Great story Pamila. Had to read in installments (kids and all). Went to bad worrying about poor Madge drunk off hard cider. Peace, Linda

Michael Solender said...

quite the tale. wow. great narrative and detail. very nicely done.

Madam Z said...

Wow! I don't know where to start! The setting is so well done, I felt like I was right there in dust bowl Texas. Madge's "voice" was great, just right for a young, beat-up, but not beaten-down,17 year-old. I *loved* the way she conquered her fear of the cellar steps by reciting to herself the details of the cakes she had carried down there. And the instant rapport with Jesse was so touching. And my goodness, that *dream sequence* was so horrifying! The father should burn and rot in hell!

Keep up the good work, Pamila.

Pamila Payne said...

Thanks, all of you, for reading and commenting. I'm so glad Madge had a little field trip here. These Bella Vista characters want to get out into our world so badly, I swear they're planning a hostile takeover of my brain...

Kate Pilarcik ~ absolutely said...

And what a takeover that would be ~ vivid edgey reality ever on the rise.

The fine embroidery of details, details ~ a peppermint unwrappering, a Cosmo stylish clipping, the delicious calming cake-walk that enchanted Zelda too, dialect and dialogue honed in to characters one does not likely forget -- as Harry & Carrie gave such high falutin' literary praise, I concur: "sooooo good." I've insight now into Madge, Coca Cola sippin' into the reasons for slippin' outta town. I fell in love with the irrepressible, wise beyond her years fast-thinkin' Jesse, a fashionable fix'up, a *plan* and the mirrored postcard. Payne knows pain and how to send it on its way. There are pages to be turned, inscriptions to be writ. I want my volume, soon, soon.

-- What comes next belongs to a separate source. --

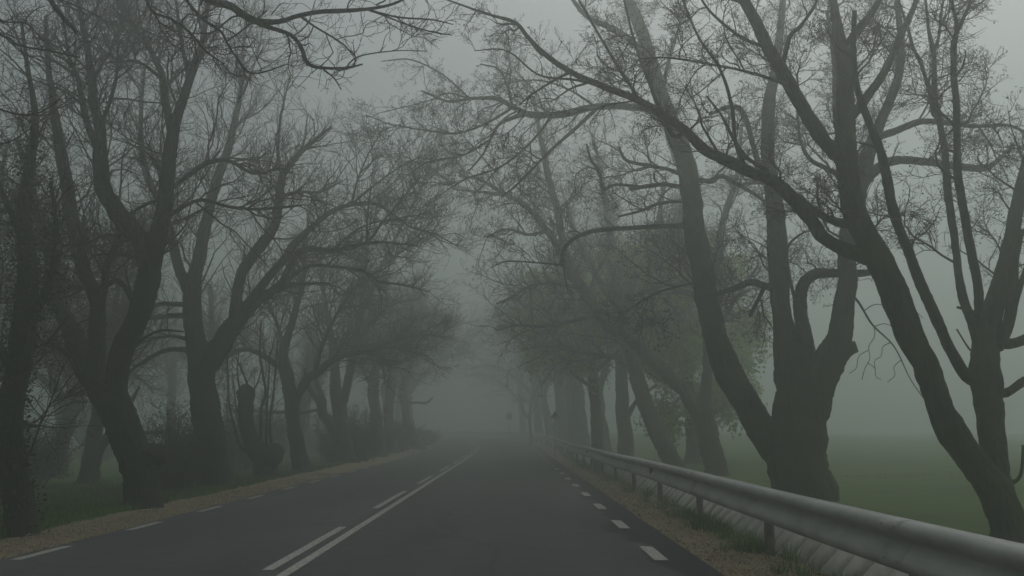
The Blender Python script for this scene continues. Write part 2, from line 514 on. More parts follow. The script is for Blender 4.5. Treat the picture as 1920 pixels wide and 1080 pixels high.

SO GLAD your Movie Bus made its first stop AT THE BIJOU. May it ever be another home for your characters from the mysterious Bella Vista -- more in range for Carrie's popcorn pelting. Proud to know your talents e'er on the rise, great author Pamila Payne. ~ Absolutely*Kate

Paul D Brazill said...

Wonderful. A treat. Madge is living back story brilliantly told.